Let me provide a comprehensive solution addressing all the performance issues you’re experiencing.
1. Implement Parallel API Requests
Your current sequential approach is the biggest performance killer. Instead of waiting for each KPI request to complete before starting the next, fire all requests simultaneously:
const requests = [
fetch('/api/performance/metrics?kpi=oee&...'),
fetch('/api/performance/metrics?kpi=throughput&...'),
fetch('/api/performance/metrics?kpi=quality&...'),
fetch('/api/performance/metrics?kpi=downtime&...')
];
Promise.all(requests).then(results => updateDashboard(results));
This reduces your dashboard load time from 120 seconds (4 × 30s sequential) to approximately 30 seconds (parallel execution). The API server can easily handle 4 concurrent requests per user - it’s designed for this.
2. Optimize Date Range Limitation
A 30-day range is excessive for real-time operational dashboards. Implement tiered date ranges based on dashboard context:
- Real-time view: Current shift only (8-12 hours) - loads in 1-2 seconds
- Daily operations: Last 7 days - loads in 3-5 seconds
- Weekly review: Last 30 days - loads in 8-12 seconds
- Historical analysis: Custom range with date picker - user expects longer load time
Default to the 7-day view for most users. This reduces data volume by 75% while still providing actionable insights. Users can expand to 30 days when needed, but won’t wait for that data on every dashboard load.
3. Enable KPI Data Aggregation
Your Apriso instance needs pre-aggregated performance tables enabled. This is critical for performance at scale:
Configuration steps:
- Navigate to System Administration > Performance Analysis Configuration
- Enable “Hourly Aggregation” and “Daily Aggregation” options
- Set aggregation schedule to run every hour for hourly data, midnight for daily data
- Allow 24-48 hours for initial backfill of historical aggregates
- Verify aggregation jobs are completing successfully in system logs
Once enabled, queries for date ranges beyond 24 hours will automatically use aggregated tables instead of raw event data. This typically reduces query time by 80-90% for multi-day ranges. The API automatically routes to aggregated tables when appropriate - no code changes needed.
4. Database Indexing Optimization
Even with aggregation enabled, proper indexing is essential. Work with your DBA to verify these indexes exist:
Critical indexes for performance queries:
- Composite index: (production_line_id, metric_timestamp, kpi_type, shift_id)
- Composite index: (metric_timestamp, production_line_id) for time-range filters
- Index on (aggregation_level, metric_timestamp) for aggregated tables
Run execution plans on your typical queries. You should see “Index Seek” operations, not “Table Scan”. If you see table scans, the indexes aren’t being used effectively and need adjustment.

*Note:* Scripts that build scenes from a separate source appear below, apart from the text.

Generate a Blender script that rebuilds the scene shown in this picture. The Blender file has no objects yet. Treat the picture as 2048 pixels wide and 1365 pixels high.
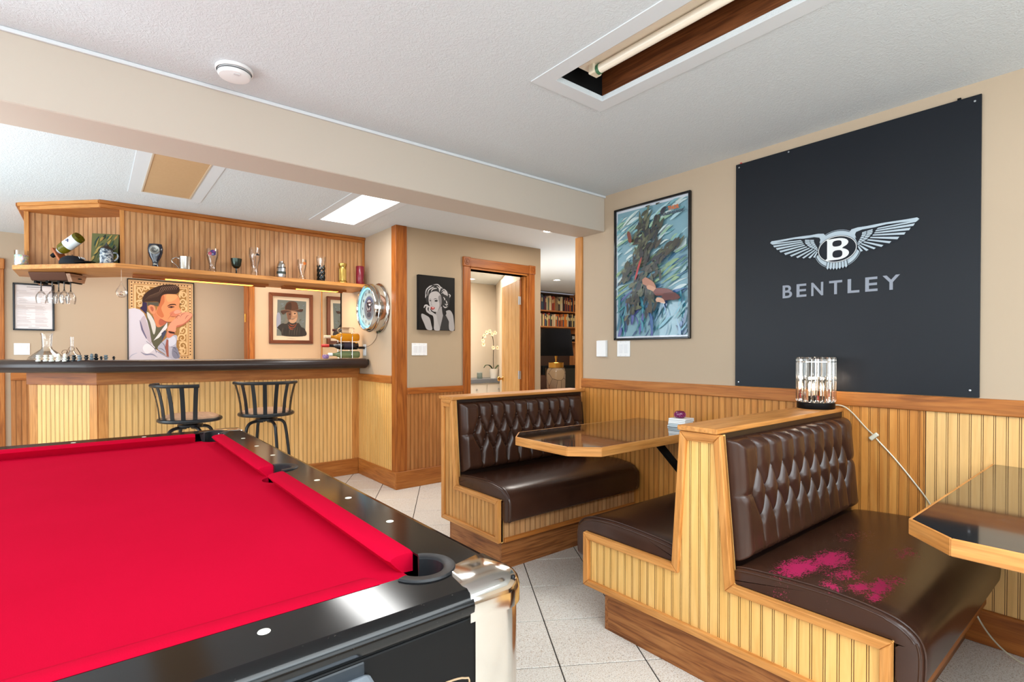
import bpy, bmesh, math, random
import numpy as np
from mathutils import Vector, Matrix
from mathutils.geometry import tessellate_polygon
random.seed(7)
SC = bpy.context.scene
COL = SC.collection
PI = math.pi
R = math.radians

# ------------------------------------------------------------------ camera, world, lights, exposure
H = 2.42          # ceiling height
cam = bpy.data.cameras.new('camera')
cam.sensor_width = 36.0
cam.lens = 1044.0 / 2048 * 36
cam.shift_y = 34.06 / 2048
cam.clip_start = 0.05
cam_o = bpy.data.objects.new('camera', cam)
cam_o.location = (0, 0, 1.25)
cam_o.rotation_euler = (PI / 2 - 0.0094, 0, -0.677)
COL.objects.link(cam_o)
SC.camera = cam_o

SC.view_settings.view_transform = 'Standard'
SC.view_settings.look = 'None'
SC.view_settings.exposure = 0.6
SC.view_settings.gamma = 1.0
SC.view_settings.use_curve_mapping = False

W = bpy.data.worlds.new('world')
SC.world = W
W.use_nodes = True
W.node_tree.nodes['Background'].inputs[0].default_value = (0.75, 0.85, 1.0, 1)
W.node_tree.nodes['Background'].inputs[1].default_value = 1.0


def area(name, loc, rot, sx, sy, power, col=(1, 1, 1), spread=None):
    l = bpy.data.lights.new(name, 'AREA')
    l.shape = 'RECTANGLE'
    l.size, l.size_y = sx, sy
    l.energy = power
    l.color = col
    if spread:
        l.spread = spread
    o = bpy.data.objects.new(name, l)
    o.location = loc
    o.rotation_euler = rot
    COL.objects.link(o)
    return o


def point(name, loc, power, col=(1, 1, 1), r=0.03):
    l = bpy.data.lights.new(name, 'POINT')
    l.energy = power
    l.color = col
    l.shadow_soft_size = r
    o = bpy.data.objects.new(name, l)
    o.location = loc
    COL.objects.link(o)
    return o


DAY = (0.76, 0.90, 1.0)
WARM = (1.0, 0.74, 0.46)
# daylight through the window walls behind the camera and beside the pool table
area('window_daylight', (0.2, -3.05, 1.60), (R(90), 0, 0), 5.2, 1.4, 64, DAY)
area('window_daylight', (-2.9, 0.6, 1.60), (R(90), 0, R(-90)), 4.6, 1.4, 54, DAY)
area('window_daylight', (-2.9, 5.0, 1.45), (R(90), 0, R(-90)), 2.6, 1.6, 58, DAY)
# added upward fill lights brightening the ceiling behind the camera, and the ceiling lighting of the room outside the frame
area('added_ceiling_fill', (0.9, -1.6, 1.75), (R(180), 0, 0), 1.4, 1.4, 44, (0.78, 0.92, 1.0))
area('added_ceiling_fill', (-1.7, -0.6, 1.55), (R(180), 0, 0), 1.4, 1.4, 48, (0.78, 0.92, 1.0))
area('ceiling_fixture', (0.4, -1.0, H - 0.012), (0, 0, 0), 3.0, 1.6, 66, (0.93, 0.98, 1.0))
# lit fixture over the bar side with added fills, corridor and library downlights, bathroom downlight
area('bar_fixture', (1.70, 3.99, H - 0.02), (0, 0, 0), 0.29, 1.2, 11, (0.98, 0.98, 0.96))
area('added_ceiling_fill', (-1.9, 3.4, 0.95), (R(180), 0, 0), 1.6, 1.6, 44, (0.84, 0.94, 1.0))  # added upward fill for the bar-side ceiling, no lamp stands there
area('bar_back_light', (0.7, 6.15, H - 0.02), (0, 0, 0), 2.4, 0.8, 16, (1.0, 0.96, 0.9))  # added fill to brighten the wall behind the bar, not a fixture
area('library_light', (5.6, 5.4, H - 0.02), (0, 0, 0), 2.4, 2.4, 40, (1.0, 0.93, 0.84))
area('library_ceiling_fill', (5.0, 4.6, 1.3), (R(180), 0, 0), 1.2, 1.2, 11, (0.95, 0.97, 1.0))  # added upward fill that lifts the library ceiling, not a downlight
area('corridor_light', (3.5, 3.6, H - 0.02), (0, 0, 0), 0.5, 0.5, 12, (1.0, 0.94, 0.86))
area('bathroom_light', (4.0, 6.1, H - 0.02), (0, 0, 0), 0.8, 0.8, 28, (1.0, 0.90, 0.78))
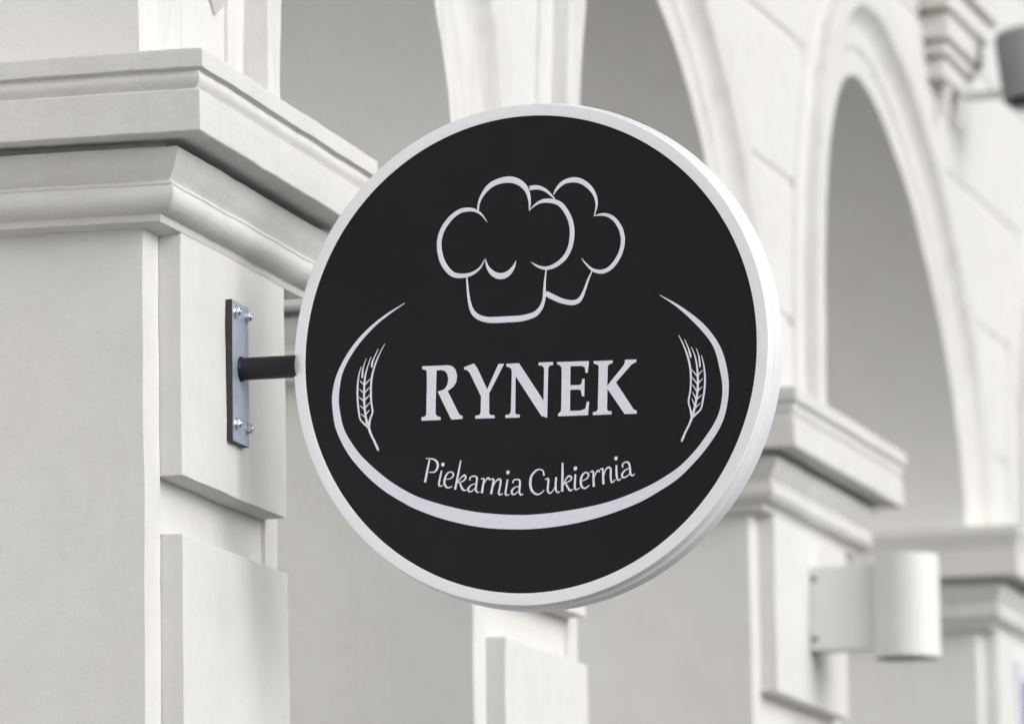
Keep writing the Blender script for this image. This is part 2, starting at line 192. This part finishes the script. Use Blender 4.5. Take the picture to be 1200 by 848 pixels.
def box(bm, x0, x1, y0, y1, z0, z1, bev=0, seg=2):
    r = bmesh.ops.create_cube(bm, size=1)
    vs = r['verts']
    for v in vs:
        v.co = Vector((x0+(v.co.x+.5)*(x1-x0), y0+(v.co.y+.5)*(y1-y0), z0+(v.co.z+.5)*(z1-z0)))
    if bev:
        es = list({e for v in vs for e in v.link_edges})
        bmesh.ops.bevel(bm, geom=es, offset=bev, segments=seg, profile=.5, affect='EDGES')

def sweep(bm, rows, close_v=False):
    """rows: list of equal-length point lists -> quad sheet"""
    vv = [[bm.verts.new(p) for p in r] for r in rows]
    for a, b in zip(vv, vv[1:]):
        n = len(a)
        for i in range(n if close_v else n-1):
            j = (i+1) % n
            bm.faces.new((a[i], a[j], b[j], b[i]))
    return vv

def lathe(bm, prof, segs=96, M=Matrix.Identity(4), cap0=False, cap1=False):
    """prof: (radius, height) about local z"""
    rows = [[M @ Vector((r*math.cos(2*PI*i/segs), r*math.sin(2*PI*i/segs), h)) for i in range(segs)] for r, h in prof]
    vv = sweep(bm, rows, close_v=True)
    if cap0: bm.faces.new(vv[0][::-1])
    if cap1: bm.faces.new(vv[-1])

def tube(bm, a, b, r, segs=32, r2=None, caps=True):
    a, b = Vector(a), Vector(b); d = (b-a)
    M = Matrix.Translation(a) @ d.to_track_quat('Z', 'Y').to_matrix().to_4x4()
    lathe(bm, [(r, 0), (r2 or r, d.length)], segs, M, caps, caps)

# ------------------------------------------------------------------ the arcade
DEPTH = .85  # kept shallow so light off the rear wall brightens the reveals
#            x      y       yaw     width   (left front corner of each pier)
PIERS = [(-4.60,  .080,  0.000, .91),
         (0.0,    0.0,   0.000, .910),
         (2.0976, -.1163, -.0309, .890),
         (4.8059, -.1931, -.0246, 1.085),
         (8.0227, -.2615, -.0194, 1.10),
         (11.35,  -.330, -.0190, 1.10),
         (14.66,  -.395, -.0190, 1.10)]

bld = thing('arcade_building', 'long off-white stucco arcade with moulded capitals and round arches behind the round sign', 'building', (0, 0, 0))

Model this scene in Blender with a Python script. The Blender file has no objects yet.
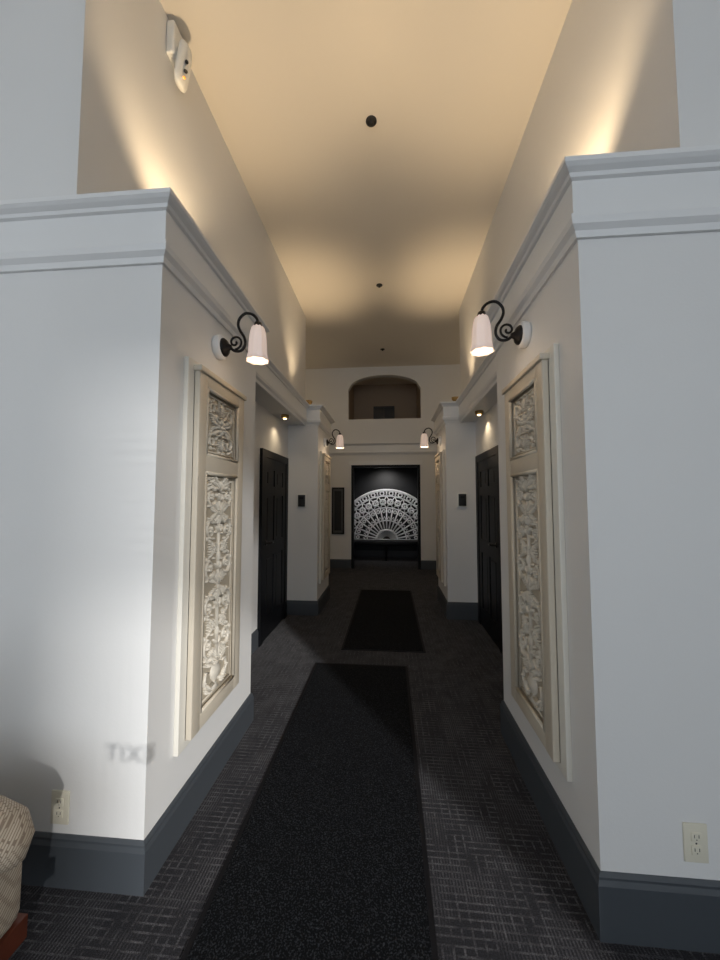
import bpy, math, random
from mathutils import Vector, Matrix
random.seed(4)
S=bpy.context.scene
S.view_settings.view_transform='Standard'
# ------------------------------------------------------------ materials
def mat(name,col,rough=.6,metal=0,bump=0,bscale=200,emi=None,es=0,var=0,vscale=3,spec=.5):
    m=bpy.data.materials.new(name); m.use_nodes=True
    nt=m.node_tree; b=nt.nodes['Principled BSDF']
    b.inputs['Base Color'].default_value=(*col,1); b.inputs['Roughness'].default_value=rough
    b.inputs['Metallic'].default_value=metal; b.inputs['Specular IOR Level'].default_value=spec
    tc=nt.nodes.new('ShaderNodeTexCoord')
    if var:
        n=nt.nodes.new('ShaderNodeTexNoise'); n.inputs['Scale'].default_value=vscale; n.inputs['Detail'].default_value=4
        nt.links.new(tc.outputs['Object'],n.inputs['Vector'])
        r=nt.nodes.new('ShaderNodeMapRange'); r.inputs[3].default_value=1-var; r.inputs[4].default_value=1+var
        nt.links.new(n.outputs['Fac'],r.inputs[0])
        v=nt.nodes.new('ShaderNodeVectorMath'); v.operation='SCALE'; v.inputs[0].default_value=col
        nt.links.new(r.outputs[0],v.inputs['Scale']); nt.links.new(v.outputs[0],b.inputs['Base Color'])
    if bump:
        n=nt.nodes.new('ShaderNodeTexNoise'); n.inputs['Scale'].default_value=bscale; n.inputs['Detail'].default_value=3
        nt.links.new(tc.outputs['Object'],n.inputs['Vector'])
        bp=nt.nodes.new('ShaderNodeBump'); bp.inputs['Strength'].default_value=bump; bp.inputs['Distance'].default_value=.002
        nt.links.new(n.outputs['Fac'],bp.inputs['Height']); nt.links.new(bp.outputs[0],b.inputs['Normal'])
    if emi:
        b.inputs['Emission Color'].default_value=(*emi,1); b.inputs['Emission Strength'].default_value=es
    return m
M_wall=mat('wall_paint',(.73,.725,.715),.55,bump=.15,bscale=120,var=.02)
M_ceil=mat('ceiling_paint',(.74,.69,.61),.8,bump=.1)
M_trim=mat('trim_paint',(.76,.76,.755),.4)
M_base=mat('baseboard_paint',(.055,.063,.073),.45)
M_door=mat('door_black',(.004,.0045,.006),.45,spec=.2)
M_black=mat('black_paint',(.006,.006,.008),.5)
M_iron=mat('wrought_iron',(.012,.010,.010),.45,metal=.5)
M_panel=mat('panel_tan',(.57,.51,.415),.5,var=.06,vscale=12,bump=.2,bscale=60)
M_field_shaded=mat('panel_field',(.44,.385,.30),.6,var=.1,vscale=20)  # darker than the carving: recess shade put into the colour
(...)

5. Additional Performance Optimizations
Client-side caching: Cache API responses for 2-5 minutes depending on data freshness requirements. Most KPI data doesn’t need real-time updates every second. Implement a refresh button for users who want immediate updates.
Progressive loading: Load critical metrics first, then secondary data:
// Pseudocode - Progressive dashboard loading:
1. Immediately load current shift OEE for all lines (priority 1)
2. Display OEE widgets while background loads continue
3. Parallel load throughput and quality metrics (priority 2)
4. Update dashboard as each metric completes
5. Finally load historical trend data (priority 3)
6. Show loading spinners only for incomplete sections
// Users see actionable data within 3-5 seconds
Request batching: Instead of separate requests per KPI, batch related metrics:
GET /api/performance/metrics?lines=L1-L15&kpis=oee,throughput,quality&range=7d
Single request with multiple KPIs reduces HTTP overhead and allows server-side optimization.
Response compression: Ensure GZIP compression is enabled on API responses. Performance data compresses extremely well (often 80-90% reduction) since it’s mostly numeric arrays.
6. Monitoring and Alerting
Implement performance monitoring to catch degradation early:
- Track API response times per endpoint (alert if >10s)
- Monitor database query execution times (alert if >5s)
- Track aggregation job completion (alert on failures)
- Log slow queries for analysis (anything >3s)
- Set up dashboard load time tracking in your frontend (alert if >15s)
7. Expected Results
After implementing these optimizations:
- Dashboard load time: 5-8 seconds (down from 120s)
- API response time per request: 2-4 seconds (down from 25-30s)
- Concurrent user capacity: 100+ simultaneous users without degradation
- Database load: 60-70% reduction in query volume
The combination of parallel requests, date range optimization, pre-aggregation, and proper indexing will transform your dashboard performance. Prioritize enabling aggregation first (biggest impact), then implement parallel requests (quick win), then optimize indexing (sustained performance).